Send back all the data below, exactly as given.

Stored data:
= = = = =

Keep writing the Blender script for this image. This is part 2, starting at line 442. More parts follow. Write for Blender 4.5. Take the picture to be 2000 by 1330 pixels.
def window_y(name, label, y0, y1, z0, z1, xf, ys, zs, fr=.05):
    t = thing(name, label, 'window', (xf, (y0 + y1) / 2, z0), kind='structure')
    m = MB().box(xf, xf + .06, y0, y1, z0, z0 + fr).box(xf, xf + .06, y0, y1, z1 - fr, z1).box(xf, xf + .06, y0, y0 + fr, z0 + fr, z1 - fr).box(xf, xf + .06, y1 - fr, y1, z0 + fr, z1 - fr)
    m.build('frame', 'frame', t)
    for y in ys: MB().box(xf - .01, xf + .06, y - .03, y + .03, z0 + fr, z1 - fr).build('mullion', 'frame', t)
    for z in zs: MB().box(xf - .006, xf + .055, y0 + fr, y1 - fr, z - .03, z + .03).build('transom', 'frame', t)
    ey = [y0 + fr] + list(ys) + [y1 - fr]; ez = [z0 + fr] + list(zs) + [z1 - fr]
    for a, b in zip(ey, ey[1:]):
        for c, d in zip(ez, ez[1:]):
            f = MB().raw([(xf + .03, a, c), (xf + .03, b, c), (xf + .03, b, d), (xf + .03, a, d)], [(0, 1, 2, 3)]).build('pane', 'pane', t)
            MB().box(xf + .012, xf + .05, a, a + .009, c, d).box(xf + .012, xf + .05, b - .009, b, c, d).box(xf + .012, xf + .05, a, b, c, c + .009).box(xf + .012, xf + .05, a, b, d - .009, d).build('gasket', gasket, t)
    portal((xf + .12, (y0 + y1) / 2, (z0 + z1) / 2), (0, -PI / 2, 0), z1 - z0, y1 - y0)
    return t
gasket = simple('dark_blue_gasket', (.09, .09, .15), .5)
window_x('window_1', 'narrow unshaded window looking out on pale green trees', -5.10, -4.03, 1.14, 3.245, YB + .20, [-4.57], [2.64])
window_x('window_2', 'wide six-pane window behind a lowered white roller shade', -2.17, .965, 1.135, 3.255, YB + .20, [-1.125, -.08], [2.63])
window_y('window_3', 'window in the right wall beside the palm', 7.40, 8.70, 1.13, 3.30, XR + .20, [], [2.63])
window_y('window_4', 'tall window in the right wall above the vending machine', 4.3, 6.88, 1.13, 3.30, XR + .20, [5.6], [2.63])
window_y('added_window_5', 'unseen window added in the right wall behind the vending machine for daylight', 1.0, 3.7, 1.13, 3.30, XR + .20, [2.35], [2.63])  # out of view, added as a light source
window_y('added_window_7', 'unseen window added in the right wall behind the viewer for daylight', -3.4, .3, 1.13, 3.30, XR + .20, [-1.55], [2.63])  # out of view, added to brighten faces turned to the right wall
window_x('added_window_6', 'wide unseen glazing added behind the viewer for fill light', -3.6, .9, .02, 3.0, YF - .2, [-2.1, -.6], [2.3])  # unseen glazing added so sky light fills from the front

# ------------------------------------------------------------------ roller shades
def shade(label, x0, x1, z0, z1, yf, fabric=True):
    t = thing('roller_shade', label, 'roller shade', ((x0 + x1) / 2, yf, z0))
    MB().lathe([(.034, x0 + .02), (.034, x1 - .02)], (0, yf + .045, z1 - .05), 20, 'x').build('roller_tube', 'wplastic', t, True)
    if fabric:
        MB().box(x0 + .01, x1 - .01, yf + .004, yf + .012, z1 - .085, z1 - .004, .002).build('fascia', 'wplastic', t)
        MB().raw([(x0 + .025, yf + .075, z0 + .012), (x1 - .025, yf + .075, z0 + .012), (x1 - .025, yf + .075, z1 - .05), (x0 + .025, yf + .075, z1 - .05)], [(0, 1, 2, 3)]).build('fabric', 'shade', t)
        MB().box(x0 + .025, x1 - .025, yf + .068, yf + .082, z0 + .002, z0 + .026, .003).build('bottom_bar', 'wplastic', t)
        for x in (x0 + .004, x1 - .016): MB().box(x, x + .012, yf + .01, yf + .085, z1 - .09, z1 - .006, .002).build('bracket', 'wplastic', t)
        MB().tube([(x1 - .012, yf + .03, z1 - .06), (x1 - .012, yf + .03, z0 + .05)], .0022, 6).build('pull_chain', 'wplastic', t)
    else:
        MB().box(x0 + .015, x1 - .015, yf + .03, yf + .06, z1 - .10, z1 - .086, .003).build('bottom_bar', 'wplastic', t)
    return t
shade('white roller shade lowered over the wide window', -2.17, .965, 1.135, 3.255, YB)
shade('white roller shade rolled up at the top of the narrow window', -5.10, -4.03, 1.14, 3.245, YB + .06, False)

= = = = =

Answer to the exercise:
Keep writing the Blender script for this image. This is part 2, starting at line 442. More parts follow. Write for Blender 4.5. Take the picture to be 2000 by 1330 pixels.
def window_y(name, label, y0, y1, z0, z1, xf, ys, zs, fr=.05):
    t = thing(name, label, 'window', (xf, (y0 + y1) / 2, z0), kind='structure')
    m = MB().box(xf, xf + .06, y0, y1, z0, z0 + fr).box(xf, xf + .06, y0, y1, z1 - fr, z1).box(xf, xf + .06, y0, y0 + fr, z0 + fr, z1 - fr).box(xf, xf + .06, y1 - fr, y1, z0 + fr, z1 - fr)
    m.build('frame', 'frame', t)
    for y in ys: MB().box(xf - .01, xf + .06, y - .03, y + .03, z0 + fr, z1 - fr).build('mullion', 'frame', t)
    for z in zs: MB().box(xf - .006, xf + .055, y0 + fr, y1 - fr, z - .03, z + .03).build('transom', 'frame', t)
    ey = [y0 + fr] + list(ys) + [y1 - fr]; ez = [z0 + fr] + list(zs) + [z1 - fr]
    for a, b in zip(ey, ey[1:]):
        for c, d in zip(ez, ez[1:]):
            f = MB().raw([(xf + .03, a, c), (xf + .03, b, c), (xf + .03, b, d), (xf + .03, a, d)], [(0, 1, 2, 3)]).build('pane', 'pane', t)
            MB().box(xf + .012, xf + .05, a, a + .009, c, d).box(xf + .012, xf + .05, b - .009, b, c, d).box(xf + .012, xf + .05, a, b, c, c + .009).box(xf + .012, xf + .05, a, b, d - .009, d).build('gasket', gasket, t)
    portal((xf + .12, (y0 + y1) / 2, (z0 + z1) / 2), (0, -PI / 2, 0), z1 - z0, y1 - y0)
    return t
gasket = simple('dark_blue_gasket', (.09, .09, .15), .5)
window_x('window_1', 'narrow unshaded window looking out on pale green trees', -5.10, -4.03, 1.14, 3.245, YB + .20, [-4.57], [2.64])
window_x('window_2', 'wide six-pane window behind a lowered white roller shade', -2.17, .965, 1.135, 3.255, YB + .20, [-1.125, -.08], [2.63])
window_y('window_3', 'window in the right wall beside the palm', 7.40, 8.70, 1.13, 3.30, XR + .20, [], [2.63])
window_y('window_4', 'tall window in the right wall above the vending machine', 4.3, 6.88, 1.13, 3.30, XR + .20, [5.6], [2.63])
window_y('added_window_5', 'unseen window added in the right wall behind the vending machine for daylight', 1.0, 3.7, 1.13, 3.30, XR + .20, [2.35], [2.63])  # out of view, added as a light source
window_y('added_window_7', 'unseen window added in the right wall behind the viewer for daylight', -3.4, .3, 1.13, 3.30, XR + .20, [-1.55], [2.63])  # out of view, added to brighten faces turned to the right wall
window_x('added_window_6', 'wide unseen glazing added behind the viewer for fill light', -3.6, .9, .02, 3.0, YF - .2, [-2.1, -.6], [2.3])  # unseen glazing added so sky light fills from the front

# ------------------------------------------------------------------ roller shades
def shade(label, x0, x1, z0, z1, yf, fabric=True):
    t = thing('roller_shade', label, 'roller shade', ((x0 + x1) / 2, yf, z0))
    MB().lathe([(.034, x0 + .02), (.034, x1 - .02)], (0, yf + .045, z1 - .05), 20, 'x').build('roller_tube', 'wplastic', t, True)
    if fabric:
        MB().box(x0 + .01, x1 - .01, yf + .004, yf + .012, z1 - .085, z1 - .004, .002).build('fascia', 'wplastic', t)
        MB().raw([(x0 + .025, yf + .075, z0 + .012), (x1 - .025, yf + .075, z0 + .012), (x1 - .025, yf + .075, z1 - .05), (x0 + .025, yf + .075, z1 - .05)], [(0, 1, 2, 3)]).build('fabric', 'shade', t)
        MB().box(x0 + .025, x1 - .025, yf + .068, yf + .082, z0 + .002, z0 + .026, .003).build('bottom_bar', 'wplastic', t)
        for x in (x0 + .004, x1 - .016): MB().box(x, x + .012, yf + .01, yf + .085, z1 - .09, z1 - .006, .002).build('bracket', 'wplastic', t)
        MB().tube([(x1 - .012, yf + .03, z1 - .06), (x1 - .012, yf + .03, z0 + .05)], .0022, 6).build('pull_chain', 'wplastic', t)
    else:
        MB().box(x0 + .015, x1 - .015, yf + .03, yf + .06, z1 - .10, z1 - .086, .003).build('bottom_bar', 'wplastic', t)
    return t
shade('white roller shade lowered over the wide window', -2.17, .965, 1.135, 3.255, YB)
shade('white roller shade rolled up at the top of the narrow window', -5.10, -4.03, 1.14, 3.245, YB + .06, False)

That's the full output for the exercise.